ChoCho Parrot (Web)

Step 1: Test for SSTI

While testing the input field, I noticed that whatever I typed into it was echoed back in the response. This is a sign that the application might be directly rendering our input inside a server-side template.

To test this hypothesis, I sent the basic SSTI payload {{7*7}}, ⁣ but it didn't work. After trying a a few other payloads, and they all failed, I decided to move on to another vulnerability.

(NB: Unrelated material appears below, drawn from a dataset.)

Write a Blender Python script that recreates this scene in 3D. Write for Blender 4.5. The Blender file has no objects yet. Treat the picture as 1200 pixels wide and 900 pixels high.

Step 2: Try Command Injection

I decided to try command injection by testing various payloads by using symbols like |, &&, and ;.

|id

Step 3: Enumerate the File System

Let’s look around for the flag.

|ls

I found a directory named ChoChoSecrets so let's check it out

|ls ChoChoSecrets

Found a file named myfavENVvariable.txt

Step 4: Dump Environment Variables

|cat ChoChoSecrets/myfavENVvariable.txt

The file hinted that something interesting is stored in the environment variables.

|printenv

And here we found the flag

Why Did | Work, but ; and && Didn’t?

When user input reaches a shell, symbols like ;, &&, and | are used to chain or control commands:

  • ; – runs multiple commands sequentially

  • && – runs the next command only if the previous one succeeds

  • | – takes the output of one command and pipes it into another

In command injection, we try to break out of the original command context and inject our own.

Since only the pipe (|) worked, while others like ;, &&, and () failed. That tells us that the application is filtering some characters but not others.

To confirm this, I viewed the source code by running:

|cat app.py

And here's what the relevant part showed:

sanitized_input = user_input.replace("(", "").replace(")", "").replace("&", "").replace(";", "")
result = subprocess.run(f"echo {sanitized_input}", shell=True, capture_output=True, text=True)

This tells us two things:

  1. shell=True: The input is being passed to a real shell, meaning any shell metacharacter that survives sanitization can trigger command execution.

  2. The app removes (, ), &, and ;, but leaves | intact

That’s why payloads like ; id or && id were blocked, but | id successfully triggered execution. The input ends up like this:

echo | id

Even though echo produces no output, the pipe still causes the id command to execute, and the output gets captured.